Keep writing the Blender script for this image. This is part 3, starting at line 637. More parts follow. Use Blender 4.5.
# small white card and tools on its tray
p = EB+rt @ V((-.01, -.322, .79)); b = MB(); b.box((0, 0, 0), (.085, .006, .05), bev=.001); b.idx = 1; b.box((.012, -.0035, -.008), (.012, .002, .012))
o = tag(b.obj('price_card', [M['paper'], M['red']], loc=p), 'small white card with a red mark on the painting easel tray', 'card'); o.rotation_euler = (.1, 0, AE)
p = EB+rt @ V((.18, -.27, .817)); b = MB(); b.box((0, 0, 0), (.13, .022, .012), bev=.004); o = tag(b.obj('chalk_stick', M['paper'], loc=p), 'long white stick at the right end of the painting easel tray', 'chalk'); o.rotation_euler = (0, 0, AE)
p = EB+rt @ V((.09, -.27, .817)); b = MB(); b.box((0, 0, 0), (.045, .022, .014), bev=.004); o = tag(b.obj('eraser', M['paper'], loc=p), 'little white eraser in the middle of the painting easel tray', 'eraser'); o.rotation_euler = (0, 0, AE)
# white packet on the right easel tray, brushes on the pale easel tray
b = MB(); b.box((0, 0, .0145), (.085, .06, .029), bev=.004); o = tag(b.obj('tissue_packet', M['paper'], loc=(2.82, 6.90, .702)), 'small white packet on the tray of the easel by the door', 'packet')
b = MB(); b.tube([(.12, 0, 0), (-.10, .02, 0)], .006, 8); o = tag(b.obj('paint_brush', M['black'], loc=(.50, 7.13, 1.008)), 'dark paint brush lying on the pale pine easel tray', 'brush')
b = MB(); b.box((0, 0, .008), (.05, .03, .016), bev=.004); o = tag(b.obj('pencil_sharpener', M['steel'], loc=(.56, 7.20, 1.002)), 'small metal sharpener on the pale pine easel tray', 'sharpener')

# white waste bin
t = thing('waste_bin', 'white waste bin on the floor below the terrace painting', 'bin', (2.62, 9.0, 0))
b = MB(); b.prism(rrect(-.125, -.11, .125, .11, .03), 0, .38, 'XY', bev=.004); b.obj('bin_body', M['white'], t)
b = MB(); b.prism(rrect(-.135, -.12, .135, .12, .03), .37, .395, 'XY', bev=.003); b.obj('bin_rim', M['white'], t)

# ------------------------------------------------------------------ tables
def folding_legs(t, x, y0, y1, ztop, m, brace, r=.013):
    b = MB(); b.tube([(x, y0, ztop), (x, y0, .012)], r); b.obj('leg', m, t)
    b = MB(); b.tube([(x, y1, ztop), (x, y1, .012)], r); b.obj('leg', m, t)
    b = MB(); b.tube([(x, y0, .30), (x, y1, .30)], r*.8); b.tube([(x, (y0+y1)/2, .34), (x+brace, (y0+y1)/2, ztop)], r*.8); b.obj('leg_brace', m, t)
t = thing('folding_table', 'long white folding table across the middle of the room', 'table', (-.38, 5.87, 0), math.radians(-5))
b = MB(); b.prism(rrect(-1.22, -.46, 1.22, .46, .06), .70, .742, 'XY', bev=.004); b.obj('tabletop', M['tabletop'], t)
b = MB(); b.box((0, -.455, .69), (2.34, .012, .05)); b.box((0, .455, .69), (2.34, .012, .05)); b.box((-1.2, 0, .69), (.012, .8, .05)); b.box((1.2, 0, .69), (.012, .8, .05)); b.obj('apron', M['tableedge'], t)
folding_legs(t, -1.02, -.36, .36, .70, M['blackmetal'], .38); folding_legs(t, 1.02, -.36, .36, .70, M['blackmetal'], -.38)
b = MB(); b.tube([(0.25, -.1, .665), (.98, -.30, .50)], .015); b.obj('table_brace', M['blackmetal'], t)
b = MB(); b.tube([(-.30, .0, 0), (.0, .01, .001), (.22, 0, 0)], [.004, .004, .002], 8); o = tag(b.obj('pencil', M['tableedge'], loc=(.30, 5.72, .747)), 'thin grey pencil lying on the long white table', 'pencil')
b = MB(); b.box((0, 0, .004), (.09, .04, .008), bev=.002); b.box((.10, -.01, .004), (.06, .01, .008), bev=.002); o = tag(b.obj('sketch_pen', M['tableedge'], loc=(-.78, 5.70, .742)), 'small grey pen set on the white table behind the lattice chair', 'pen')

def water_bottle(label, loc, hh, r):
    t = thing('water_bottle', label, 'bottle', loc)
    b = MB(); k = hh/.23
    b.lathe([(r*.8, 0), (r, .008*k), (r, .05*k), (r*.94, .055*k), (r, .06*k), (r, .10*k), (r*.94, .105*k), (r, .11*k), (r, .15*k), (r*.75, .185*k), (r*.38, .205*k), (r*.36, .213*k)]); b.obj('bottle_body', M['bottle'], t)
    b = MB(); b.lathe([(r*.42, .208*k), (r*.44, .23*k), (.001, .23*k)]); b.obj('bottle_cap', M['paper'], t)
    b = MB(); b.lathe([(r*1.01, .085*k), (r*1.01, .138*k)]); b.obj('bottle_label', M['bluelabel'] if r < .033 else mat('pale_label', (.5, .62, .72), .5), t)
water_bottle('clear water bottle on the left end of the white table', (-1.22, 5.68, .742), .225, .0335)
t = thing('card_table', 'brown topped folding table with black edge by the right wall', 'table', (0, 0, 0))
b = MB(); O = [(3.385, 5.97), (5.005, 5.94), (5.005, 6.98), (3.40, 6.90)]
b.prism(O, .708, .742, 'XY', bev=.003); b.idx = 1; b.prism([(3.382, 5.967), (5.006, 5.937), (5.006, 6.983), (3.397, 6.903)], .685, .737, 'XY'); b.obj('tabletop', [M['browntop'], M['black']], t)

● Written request
Go through the listing and copy all of it exactly.

● Answer to this exercise
Keep writing the Blender script for this image. This is part 3, starting at line 637. More parts follow. Use Blender 4.5.
# small white card and tools on its tray
p = EB+rt @ V((-.01, -.322, .79)); b = MB(); b.box((0, 0, 0), (.085, .006, .05), bev=.001); b.idx = 1; b.box((.012, -.0035, -.008), (.012, .002, .012))
o = tag(b.obj('price_card', [M['paper'], M['red']], loc=p), 'small white card with a red mark on the painting easel tray', 'card'); o.rotation_euler = (.1, 0, AE)
p = EB+rt @ V((.18, -.27, .817)); b = MB(); b.box((0, 0, 0), (.13, .022, .012), bev=.004); o = tag(b.obj('chalk_stick', M['paper'], loc=p), 'long white stick at the right end of the painting easel tray', 'chalk'); o.rotation_euler = (0, 0, AE)
p = EB+rt @ V((.09, -.27, .817)); b = MB(); b.box((0, 0, 0), (.045, .022, .014), bev=.004); o = tag(b.obj('eraser', M['paper'], loc=p), 'little white eraser in the middle of the painting easel tray', 'eraser'); o.rotation_euler = (0, 0, AE)
# white packet on the right easel tray, brushes on the pale easel tray
b = MB(); b.box((0, 0, .0145), (.085, .06, .029), bev=.004); o = tag(b.obj('tissue_packet', M['paper'], loc=(2.82, 6.90, .702)), 'small white packet on the tray of the easel by the door', 'packet')
b = MB(); b.tube([(.12, 0, 0), (-.10, .02, 0)], .006, 8); o = tag(b.obj('paint_brush', M['black'], loc=(.50, 7.13, 1.008)), 'dark paint brush lying on the pale pine easel tray', 'brush')
b = MB(); b.box((0, 0, .008), (.05, .03, .016), bev=.004); o = tag(b.obj('pencil_sharpener', M['steel'], loc=(.56, 7.20, 1.002)), 'small metal sharpener on the pale pine easel tray', 'sharpener')

# white waste bin
t = thing('waste_bin', 'white waste bin on the floor below the terrace painting', 'bin', (2.62, 9.0, 0))
b = MB(); b.prism(rrect(-.125, -.11, .125, .11, .03), 0, .38, 'XY', bev=.004); b.obj('bin_body', M['white'], t)
b = MB(); b.prism(rrect(-.135, -.12, .135, .12, .03), .37, .395, 'XY', bev=.003); b.obj('bin_rim', M['white'], t)

# ------------------------------------------------------------------ tables
def folding_legs(t, x, y0, y1, ztop, m, brace, r=.013):
    b = MB(); b.tube([(x, y0, ztop), (x, y0, .012)], r); b.obj('leg', m, t)
    b = MB(); b.tube([(x, y1, ztop), (x, y1, .012)], r); b.obj('leg', m, t)
    b = MB(); b.tube([(x, y0, .30), (x, y1, .30)], r*.8); b.tube([(x, (y0+y1)/2, .34), (x+brace, (y0+y1)/2, ztop)], r*.8); b.obj('leg_brace', m, t)
t = thing('folding_table', 'long white folding table across the middle of the room', 'table', (-.38, 5.87, 0), math.radians(-5))
b = MB(); b.prism(rrect(-1.22, -.46, 1.22, .46, .06), .70, .742, 'XY', bev=.004); b.obj('tabletop', M['tabletop'], t)
b = MB(); b.box((0, -.455, .69), (2.34, .012, .05)); b.box((0, .455, .69), (2.34, .012, .05)); b.box((-1.2, 0, .69), (.012, .8, .05)); b.box((1.2, 0, .69), (.012, .8, .05)); b.obj('apron', M['tableedge'], t)
folding_legs(t, -1.02, -.36, .36, .70, M['blackmetal'], .38); folding_legs(t, 1.02, -.36, .36, .70, M['blackmetal'], -.38)
b = MB(); b.tube([(0.25, -.1, .665), (.98, -.30, .50)], .015); b.obj('table_brace', M['blackmetal'], t)
b = MB(); b.tube([(-.30, .0, 0), (.0, .01, .001), (.22, 0, 0)], [.004, .004, .002], 8); o = tag(b.obj('pencil', M['tableedge'], loc=(.30, 5.72, .747)), 'thin grey pencil lying on the long white table', 'pencil')
b = MB(); b.box((0, 0, .004), (.09, .04, .008), bev=.002); b.box((.10, -.01, .004), (.06, .01, .008), bev=.002); o = tag(b.obj('sketch_pen', M['tableedge'], loc=(-.78, 5.70, .742)), 'small grey pen set on the white table behind the lattice chair', 'pen')

def water_bottle(label, loc, hh, r):
    t = thing('water_bottle', label, 'bottle', loc)
    b = MB(); k = hh/.23
    b.lathe([(r*.8, 0), (r, .008*k), (r, .05*k), (r*.94, .055*k), (r, .06*k), (r, .10*k), (r*.94, .105*k), (r, .11*k), (r, .15*k), (r*.75, .185*k), (r*.38, .205*k), (r*.36, .213*k)]); b.obj('bottle_body', M['bottle'], t)
    b = MB(); b.lathe([(r*.42, .208*k), (r*.44, .23*k), (.001, .23*k)]); b.obj('bottle_cap', M['paper'], t)
    b = MB(); b.lathe([(r*1.01, .085*k), (r*1.01, .138*k)]); b.obj('bottle_label', M['bluelabel'] if r < .033 else mat('pale_label', (.5, .62, .72), .5), t)
water_bottle('clear water bottle on the left end of the white table', (-1.22, 5.68, .742), .225, .0335)
t = thing('card_table', 'brown topped folding table with black edge by the right wall', 'table', (0, 0, 0))
b = MB(); O = [(3.385, 5.97), (5.005, 5.94), (5.005, 6.98), (3.40, 6.90)]
b.prism(O, .708, .742, 'XY', bev=.003); b.idx = 1; b.prism([(3.382, 5.967), (5.006, 5.937), (5.006, 6.983), (3.397, 6.903)], .685, .737, 'XY'); b.obj('tabletop', [M['browntop'], M['black']], t)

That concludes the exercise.